▼▼▼

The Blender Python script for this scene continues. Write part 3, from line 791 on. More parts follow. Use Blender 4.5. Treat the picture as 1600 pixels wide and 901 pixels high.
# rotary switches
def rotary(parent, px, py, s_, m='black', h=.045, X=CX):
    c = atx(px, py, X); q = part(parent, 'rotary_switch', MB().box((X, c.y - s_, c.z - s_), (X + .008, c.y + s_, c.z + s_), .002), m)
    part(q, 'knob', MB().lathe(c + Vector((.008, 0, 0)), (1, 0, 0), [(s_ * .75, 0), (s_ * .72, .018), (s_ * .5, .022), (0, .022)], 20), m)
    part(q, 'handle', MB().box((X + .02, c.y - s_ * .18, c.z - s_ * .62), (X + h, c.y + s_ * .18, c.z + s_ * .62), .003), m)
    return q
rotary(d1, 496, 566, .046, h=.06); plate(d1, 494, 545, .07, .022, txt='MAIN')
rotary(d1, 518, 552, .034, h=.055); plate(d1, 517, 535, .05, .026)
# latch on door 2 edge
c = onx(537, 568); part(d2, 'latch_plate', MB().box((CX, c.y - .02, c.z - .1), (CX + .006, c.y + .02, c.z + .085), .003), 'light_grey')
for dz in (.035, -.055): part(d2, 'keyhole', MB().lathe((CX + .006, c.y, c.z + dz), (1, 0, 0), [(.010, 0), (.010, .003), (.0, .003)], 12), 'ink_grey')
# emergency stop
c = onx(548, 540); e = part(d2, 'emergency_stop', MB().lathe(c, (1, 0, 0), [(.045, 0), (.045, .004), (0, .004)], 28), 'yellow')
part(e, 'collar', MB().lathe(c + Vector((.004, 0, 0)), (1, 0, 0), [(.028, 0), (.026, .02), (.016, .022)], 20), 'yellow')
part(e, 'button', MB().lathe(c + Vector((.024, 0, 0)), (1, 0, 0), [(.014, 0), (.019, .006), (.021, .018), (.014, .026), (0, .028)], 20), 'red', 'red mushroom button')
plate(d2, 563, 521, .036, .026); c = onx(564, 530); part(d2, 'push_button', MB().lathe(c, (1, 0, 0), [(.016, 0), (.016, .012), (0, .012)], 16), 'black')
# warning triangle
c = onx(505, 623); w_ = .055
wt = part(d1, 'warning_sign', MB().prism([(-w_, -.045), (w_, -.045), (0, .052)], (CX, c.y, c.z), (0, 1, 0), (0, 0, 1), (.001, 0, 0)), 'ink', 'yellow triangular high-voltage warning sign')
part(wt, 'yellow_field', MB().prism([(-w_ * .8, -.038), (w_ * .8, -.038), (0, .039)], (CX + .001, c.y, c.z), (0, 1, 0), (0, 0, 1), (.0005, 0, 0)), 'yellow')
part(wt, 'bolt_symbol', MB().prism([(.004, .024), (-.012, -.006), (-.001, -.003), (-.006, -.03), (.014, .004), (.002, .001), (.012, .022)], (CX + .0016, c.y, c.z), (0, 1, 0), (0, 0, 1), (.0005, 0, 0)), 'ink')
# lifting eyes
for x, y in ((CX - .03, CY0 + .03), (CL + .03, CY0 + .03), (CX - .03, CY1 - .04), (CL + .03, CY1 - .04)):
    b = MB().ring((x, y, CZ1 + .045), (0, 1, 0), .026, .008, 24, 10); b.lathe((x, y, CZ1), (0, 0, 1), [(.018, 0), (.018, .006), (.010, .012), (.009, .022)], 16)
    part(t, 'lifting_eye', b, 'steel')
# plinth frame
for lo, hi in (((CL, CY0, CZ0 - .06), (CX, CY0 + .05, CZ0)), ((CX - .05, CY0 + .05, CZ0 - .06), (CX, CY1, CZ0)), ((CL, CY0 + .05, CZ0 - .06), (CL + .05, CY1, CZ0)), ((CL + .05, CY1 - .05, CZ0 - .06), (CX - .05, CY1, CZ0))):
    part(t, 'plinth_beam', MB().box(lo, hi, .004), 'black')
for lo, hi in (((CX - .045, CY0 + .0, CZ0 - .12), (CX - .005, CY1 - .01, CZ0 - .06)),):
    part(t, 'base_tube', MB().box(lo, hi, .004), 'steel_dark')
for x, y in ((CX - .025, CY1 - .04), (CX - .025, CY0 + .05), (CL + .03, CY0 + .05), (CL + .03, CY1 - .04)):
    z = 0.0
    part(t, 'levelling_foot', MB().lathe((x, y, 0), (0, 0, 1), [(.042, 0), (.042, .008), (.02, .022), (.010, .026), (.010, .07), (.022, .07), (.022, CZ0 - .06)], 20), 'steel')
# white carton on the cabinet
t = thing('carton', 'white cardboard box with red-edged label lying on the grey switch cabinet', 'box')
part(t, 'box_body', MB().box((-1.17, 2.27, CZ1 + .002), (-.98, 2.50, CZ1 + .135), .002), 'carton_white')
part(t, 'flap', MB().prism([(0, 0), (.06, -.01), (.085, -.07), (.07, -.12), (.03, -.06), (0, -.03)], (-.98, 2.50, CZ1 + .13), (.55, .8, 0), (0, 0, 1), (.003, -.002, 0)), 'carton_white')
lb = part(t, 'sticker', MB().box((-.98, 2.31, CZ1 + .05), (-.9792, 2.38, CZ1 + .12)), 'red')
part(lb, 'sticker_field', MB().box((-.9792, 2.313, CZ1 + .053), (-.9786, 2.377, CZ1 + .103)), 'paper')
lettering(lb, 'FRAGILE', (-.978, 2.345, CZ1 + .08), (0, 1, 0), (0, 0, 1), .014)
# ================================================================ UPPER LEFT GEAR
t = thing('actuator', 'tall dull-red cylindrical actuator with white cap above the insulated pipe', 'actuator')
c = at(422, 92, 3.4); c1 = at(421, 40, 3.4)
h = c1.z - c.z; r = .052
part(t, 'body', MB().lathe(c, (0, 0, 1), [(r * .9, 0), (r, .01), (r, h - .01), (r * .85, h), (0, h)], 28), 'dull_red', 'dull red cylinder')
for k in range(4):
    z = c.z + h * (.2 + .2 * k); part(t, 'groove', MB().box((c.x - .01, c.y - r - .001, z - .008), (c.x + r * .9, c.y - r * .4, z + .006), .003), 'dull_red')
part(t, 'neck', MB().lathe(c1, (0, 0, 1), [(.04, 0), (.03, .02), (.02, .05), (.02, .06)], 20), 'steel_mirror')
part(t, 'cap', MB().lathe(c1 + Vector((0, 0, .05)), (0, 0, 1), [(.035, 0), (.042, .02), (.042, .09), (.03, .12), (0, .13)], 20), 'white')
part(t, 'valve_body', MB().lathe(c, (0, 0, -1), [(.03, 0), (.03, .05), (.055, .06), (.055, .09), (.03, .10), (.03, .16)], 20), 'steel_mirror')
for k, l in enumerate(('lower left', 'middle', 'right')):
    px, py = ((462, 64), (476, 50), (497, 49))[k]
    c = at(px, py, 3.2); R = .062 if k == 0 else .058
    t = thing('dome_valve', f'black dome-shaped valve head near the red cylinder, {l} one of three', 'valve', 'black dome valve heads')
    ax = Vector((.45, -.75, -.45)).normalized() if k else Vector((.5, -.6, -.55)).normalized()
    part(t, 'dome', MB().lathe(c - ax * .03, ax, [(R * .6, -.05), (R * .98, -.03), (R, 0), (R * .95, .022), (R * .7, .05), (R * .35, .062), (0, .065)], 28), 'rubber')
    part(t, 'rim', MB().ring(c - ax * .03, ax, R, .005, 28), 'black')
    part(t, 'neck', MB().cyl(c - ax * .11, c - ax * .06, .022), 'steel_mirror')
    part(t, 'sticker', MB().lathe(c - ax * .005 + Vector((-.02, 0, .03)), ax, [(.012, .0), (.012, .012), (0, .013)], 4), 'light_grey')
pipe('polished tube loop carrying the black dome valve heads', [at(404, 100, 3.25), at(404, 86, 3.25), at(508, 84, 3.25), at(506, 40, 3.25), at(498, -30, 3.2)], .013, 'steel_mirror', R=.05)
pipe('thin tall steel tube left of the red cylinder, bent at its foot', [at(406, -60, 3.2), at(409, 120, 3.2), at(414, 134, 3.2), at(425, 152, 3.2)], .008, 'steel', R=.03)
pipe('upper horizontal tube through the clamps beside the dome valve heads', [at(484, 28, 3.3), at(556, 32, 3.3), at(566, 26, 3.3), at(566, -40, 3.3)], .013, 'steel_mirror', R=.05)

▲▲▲
▼▼▼

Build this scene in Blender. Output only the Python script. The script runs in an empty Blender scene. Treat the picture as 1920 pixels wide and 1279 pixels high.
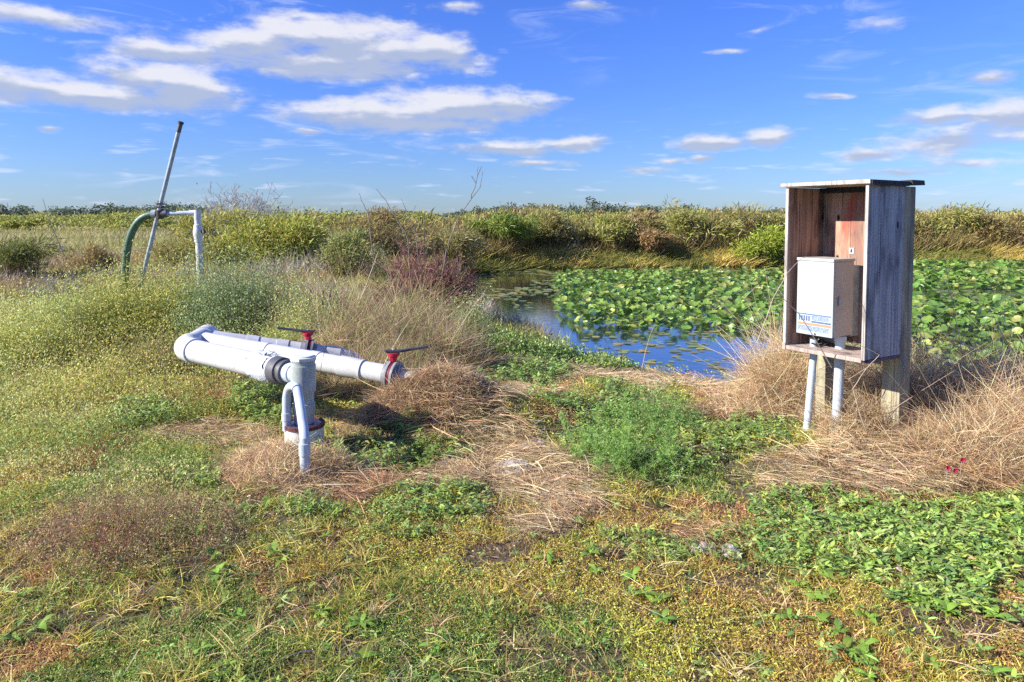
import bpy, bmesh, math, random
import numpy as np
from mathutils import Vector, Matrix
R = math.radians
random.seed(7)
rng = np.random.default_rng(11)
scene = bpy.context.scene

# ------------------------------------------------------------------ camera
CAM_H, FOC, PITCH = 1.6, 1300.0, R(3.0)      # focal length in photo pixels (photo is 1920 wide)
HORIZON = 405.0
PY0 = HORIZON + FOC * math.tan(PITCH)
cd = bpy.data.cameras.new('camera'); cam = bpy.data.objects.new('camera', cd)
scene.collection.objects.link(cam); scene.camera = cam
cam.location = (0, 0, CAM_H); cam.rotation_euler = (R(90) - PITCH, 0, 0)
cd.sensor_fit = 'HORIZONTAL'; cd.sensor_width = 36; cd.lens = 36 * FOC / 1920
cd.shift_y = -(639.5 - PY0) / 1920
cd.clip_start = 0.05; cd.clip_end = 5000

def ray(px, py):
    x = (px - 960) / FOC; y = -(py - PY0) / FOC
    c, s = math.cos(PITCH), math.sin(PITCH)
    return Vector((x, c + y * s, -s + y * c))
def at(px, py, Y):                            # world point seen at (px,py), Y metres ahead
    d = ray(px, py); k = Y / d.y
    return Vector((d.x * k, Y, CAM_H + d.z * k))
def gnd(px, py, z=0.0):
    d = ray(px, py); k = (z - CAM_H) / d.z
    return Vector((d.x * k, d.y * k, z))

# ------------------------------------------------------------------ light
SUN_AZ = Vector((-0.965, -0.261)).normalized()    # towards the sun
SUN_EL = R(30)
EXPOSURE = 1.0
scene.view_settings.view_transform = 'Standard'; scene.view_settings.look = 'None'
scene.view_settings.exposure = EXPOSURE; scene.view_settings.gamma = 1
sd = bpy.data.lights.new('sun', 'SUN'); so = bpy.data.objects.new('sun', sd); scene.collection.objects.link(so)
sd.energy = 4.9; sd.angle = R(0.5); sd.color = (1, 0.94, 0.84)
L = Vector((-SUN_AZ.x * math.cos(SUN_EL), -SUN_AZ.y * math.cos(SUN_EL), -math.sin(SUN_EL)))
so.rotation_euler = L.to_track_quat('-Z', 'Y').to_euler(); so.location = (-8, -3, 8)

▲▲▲
▼▼▼

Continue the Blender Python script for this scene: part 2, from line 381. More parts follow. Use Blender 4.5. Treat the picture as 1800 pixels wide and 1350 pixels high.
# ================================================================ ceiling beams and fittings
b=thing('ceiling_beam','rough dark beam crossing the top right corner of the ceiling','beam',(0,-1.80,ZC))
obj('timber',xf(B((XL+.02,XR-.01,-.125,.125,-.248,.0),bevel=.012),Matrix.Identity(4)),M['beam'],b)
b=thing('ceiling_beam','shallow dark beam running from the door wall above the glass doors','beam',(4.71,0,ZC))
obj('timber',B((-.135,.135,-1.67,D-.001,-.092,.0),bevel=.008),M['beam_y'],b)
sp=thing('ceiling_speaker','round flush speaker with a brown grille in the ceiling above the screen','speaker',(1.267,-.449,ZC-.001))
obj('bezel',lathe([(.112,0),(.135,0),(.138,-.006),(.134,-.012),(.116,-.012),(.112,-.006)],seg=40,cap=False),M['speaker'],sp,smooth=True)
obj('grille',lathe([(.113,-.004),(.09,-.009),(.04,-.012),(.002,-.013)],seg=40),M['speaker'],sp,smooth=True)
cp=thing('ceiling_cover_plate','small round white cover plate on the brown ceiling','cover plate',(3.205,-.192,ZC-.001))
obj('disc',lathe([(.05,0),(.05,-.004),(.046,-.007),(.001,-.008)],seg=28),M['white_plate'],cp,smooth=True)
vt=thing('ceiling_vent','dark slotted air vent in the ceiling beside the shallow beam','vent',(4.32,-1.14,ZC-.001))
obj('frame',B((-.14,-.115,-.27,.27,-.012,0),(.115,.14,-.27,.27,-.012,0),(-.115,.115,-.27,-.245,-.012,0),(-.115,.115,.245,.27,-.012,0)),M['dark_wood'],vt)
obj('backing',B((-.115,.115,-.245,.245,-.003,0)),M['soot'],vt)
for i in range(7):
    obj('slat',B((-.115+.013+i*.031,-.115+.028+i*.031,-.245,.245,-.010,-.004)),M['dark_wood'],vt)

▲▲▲

REQUIREMENTS: Quote exactly what appears from the line containing "Build this scene" through the line containing "scene = bpy.context.scene", both included, except for the pictures, and nothing more.

COMPLETED EXERCISE:
Build this scene in Blender. Output only the Python script. The script runs in an empty Blender scene. Treat the picture as 1920 pixels wide and 1279 pixels high.
import bpy, bmesh, math, random
import numpy as np
from mathutils import Vector, Matrix
R = math.radians
random.seed(7)
rng = np.random.default_rng(11)
scene = bpy.context.scene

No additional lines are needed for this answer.